═══ Provided material

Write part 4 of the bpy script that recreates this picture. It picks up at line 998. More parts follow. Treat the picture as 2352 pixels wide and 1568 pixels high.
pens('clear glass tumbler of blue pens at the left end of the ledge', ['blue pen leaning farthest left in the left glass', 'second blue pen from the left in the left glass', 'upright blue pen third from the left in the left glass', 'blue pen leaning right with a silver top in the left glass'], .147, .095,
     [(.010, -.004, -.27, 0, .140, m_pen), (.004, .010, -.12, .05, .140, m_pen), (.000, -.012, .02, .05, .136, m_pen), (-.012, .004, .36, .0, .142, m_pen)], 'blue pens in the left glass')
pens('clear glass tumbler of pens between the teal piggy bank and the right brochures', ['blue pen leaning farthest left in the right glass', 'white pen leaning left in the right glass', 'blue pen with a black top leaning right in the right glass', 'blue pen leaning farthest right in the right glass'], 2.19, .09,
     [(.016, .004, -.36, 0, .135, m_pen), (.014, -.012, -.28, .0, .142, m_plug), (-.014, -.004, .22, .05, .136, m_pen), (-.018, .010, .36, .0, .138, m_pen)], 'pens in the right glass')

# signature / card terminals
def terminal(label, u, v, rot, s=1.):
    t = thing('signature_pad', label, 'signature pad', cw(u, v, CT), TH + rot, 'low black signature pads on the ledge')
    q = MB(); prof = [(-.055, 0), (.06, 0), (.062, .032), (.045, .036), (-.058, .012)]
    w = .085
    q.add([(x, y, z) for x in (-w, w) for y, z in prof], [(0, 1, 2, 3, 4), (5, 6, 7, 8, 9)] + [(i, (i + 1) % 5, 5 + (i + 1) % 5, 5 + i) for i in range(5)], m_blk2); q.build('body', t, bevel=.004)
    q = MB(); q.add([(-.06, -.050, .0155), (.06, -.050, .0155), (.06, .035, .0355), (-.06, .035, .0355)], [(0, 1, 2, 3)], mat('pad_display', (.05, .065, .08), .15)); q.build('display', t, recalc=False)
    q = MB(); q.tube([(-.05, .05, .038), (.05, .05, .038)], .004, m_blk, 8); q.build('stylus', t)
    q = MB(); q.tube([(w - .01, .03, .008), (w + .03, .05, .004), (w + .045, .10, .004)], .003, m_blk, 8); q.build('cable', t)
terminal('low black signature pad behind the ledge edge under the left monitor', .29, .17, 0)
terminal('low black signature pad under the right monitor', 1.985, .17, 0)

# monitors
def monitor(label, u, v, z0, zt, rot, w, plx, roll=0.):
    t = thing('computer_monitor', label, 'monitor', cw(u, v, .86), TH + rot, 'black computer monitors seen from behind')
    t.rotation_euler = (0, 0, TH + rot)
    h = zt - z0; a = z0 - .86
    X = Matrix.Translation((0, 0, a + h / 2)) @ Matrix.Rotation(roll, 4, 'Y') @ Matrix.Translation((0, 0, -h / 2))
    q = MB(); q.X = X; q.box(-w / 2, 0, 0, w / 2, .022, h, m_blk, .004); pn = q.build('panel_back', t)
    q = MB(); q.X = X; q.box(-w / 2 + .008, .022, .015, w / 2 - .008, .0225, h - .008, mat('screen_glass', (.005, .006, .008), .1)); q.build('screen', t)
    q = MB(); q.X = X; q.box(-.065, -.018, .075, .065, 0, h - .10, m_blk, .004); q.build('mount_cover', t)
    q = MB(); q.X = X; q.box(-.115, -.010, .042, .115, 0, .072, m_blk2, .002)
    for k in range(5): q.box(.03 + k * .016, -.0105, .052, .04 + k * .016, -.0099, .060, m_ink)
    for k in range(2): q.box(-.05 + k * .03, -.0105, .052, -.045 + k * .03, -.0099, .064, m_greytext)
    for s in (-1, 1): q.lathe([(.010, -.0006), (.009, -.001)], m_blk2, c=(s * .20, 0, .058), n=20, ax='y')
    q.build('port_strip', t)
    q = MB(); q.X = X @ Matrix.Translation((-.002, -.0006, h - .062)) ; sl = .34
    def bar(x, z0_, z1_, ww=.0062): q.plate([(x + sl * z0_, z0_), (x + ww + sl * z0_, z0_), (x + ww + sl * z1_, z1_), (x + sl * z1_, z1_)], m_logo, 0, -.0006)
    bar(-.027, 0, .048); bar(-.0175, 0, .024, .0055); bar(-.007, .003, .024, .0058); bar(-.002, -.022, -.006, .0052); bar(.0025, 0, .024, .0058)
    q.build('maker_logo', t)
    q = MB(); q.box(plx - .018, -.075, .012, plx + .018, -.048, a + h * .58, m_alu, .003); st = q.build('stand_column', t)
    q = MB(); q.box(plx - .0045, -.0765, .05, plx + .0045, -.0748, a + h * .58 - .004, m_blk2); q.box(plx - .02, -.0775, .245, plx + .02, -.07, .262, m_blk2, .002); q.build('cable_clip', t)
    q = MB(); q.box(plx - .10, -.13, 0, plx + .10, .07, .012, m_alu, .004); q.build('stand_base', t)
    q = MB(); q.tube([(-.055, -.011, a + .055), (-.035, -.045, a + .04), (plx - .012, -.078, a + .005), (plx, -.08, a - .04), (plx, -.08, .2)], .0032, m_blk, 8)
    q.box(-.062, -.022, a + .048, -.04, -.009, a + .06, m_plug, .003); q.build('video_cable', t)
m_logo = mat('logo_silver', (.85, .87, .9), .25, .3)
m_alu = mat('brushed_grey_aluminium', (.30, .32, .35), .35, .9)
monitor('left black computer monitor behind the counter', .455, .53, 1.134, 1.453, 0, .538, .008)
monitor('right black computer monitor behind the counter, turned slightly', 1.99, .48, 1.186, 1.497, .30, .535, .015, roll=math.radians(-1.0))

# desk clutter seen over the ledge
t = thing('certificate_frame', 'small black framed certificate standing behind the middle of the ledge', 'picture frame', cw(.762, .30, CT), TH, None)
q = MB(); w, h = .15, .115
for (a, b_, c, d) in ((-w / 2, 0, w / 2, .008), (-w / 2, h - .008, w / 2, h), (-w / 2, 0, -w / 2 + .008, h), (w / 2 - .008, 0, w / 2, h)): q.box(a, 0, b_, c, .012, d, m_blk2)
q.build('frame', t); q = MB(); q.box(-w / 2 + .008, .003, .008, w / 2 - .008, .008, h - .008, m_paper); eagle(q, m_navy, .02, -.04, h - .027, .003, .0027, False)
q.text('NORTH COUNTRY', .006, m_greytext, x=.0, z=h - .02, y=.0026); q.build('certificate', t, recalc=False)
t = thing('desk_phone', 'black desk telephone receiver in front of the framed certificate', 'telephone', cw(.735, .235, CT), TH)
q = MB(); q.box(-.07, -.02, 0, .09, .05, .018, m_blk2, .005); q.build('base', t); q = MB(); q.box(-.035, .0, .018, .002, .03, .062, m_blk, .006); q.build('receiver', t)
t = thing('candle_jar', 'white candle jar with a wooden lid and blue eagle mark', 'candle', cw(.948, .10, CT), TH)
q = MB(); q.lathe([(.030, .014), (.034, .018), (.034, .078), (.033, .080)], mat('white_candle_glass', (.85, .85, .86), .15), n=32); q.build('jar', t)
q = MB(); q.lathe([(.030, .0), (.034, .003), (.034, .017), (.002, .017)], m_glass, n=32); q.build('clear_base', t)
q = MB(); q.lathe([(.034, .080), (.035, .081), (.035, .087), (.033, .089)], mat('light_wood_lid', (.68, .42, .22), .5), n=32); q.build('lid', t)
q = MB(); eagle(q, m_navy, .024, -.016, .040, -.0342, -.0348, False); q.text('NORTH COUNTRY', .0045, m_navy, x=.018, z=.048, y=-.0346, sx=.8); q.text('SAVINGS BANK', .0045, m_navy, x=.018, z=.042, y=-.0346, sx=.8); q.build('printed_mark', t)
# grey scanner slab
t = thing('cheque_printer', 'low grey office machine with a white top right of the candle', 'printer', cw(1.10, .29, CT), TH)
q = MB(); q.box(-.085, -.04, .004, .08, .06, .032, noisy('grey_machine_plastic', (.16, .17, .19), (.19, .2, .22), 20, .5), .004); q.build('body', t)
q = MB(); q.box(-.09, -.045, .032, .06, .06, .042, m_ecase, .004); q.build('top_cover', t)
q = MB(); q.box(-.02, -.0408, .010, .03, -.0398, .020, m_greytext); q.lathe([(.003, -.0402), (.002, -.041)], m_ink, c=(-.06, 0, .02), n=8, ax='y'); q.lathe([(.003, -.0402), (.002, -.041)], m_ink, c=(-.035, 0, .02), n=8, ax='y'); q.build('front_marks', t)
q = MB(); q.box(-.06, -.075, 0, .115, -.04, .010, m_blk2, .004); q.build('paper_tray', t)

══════

Return exactly, please, the lines of the material from the first one down to and including the line where "the right glass')" appears.

Output of the task =>
Write part 4 of the bpy script that recreates this picture. It picks up at line 998. More parts follow. Treat the picture as 2352 pixels wide and 1568 pixels high.
pens('clear glass tumbler of blue pens at the left end of the ledge', ['blue pen leaning farthest left in the left glass', 'second blue pen from the left in the left glass', 'upright blue pen third from the left in the left glass', 'blue pen leaning right with a silver top in the left glass'], .147, .095,
     [(.010, -.004, -.27, 0, .140, m_pen), (.004, .010, -.12, .05, .140, m_pen), (.000, -.012, .02, .05, .136, m_pen), (-.012, .004, .36, .0, .142, m_pen)], 'blue pens in the left glass')
pens('clear glass tumbler of pens between the teal piggy bank and the right brochures', ['blue pen leaning farthest left in the right glass', 'white pen leaning left in the right glass', 'blue pen with a black top leaning right in the right glass', 'blue pen leaning farthest right in the right glass'], 2.19, .09,
     [(.016, .004, -.36, 0, .135, m_pen), (.014, -.012, -.28, .0, .142, m_plug), (-.014, -.004, .22, .05, .136, m_pen), (-.018, .010, .36, .0, .138, m_pen)], 'pens in the right glass')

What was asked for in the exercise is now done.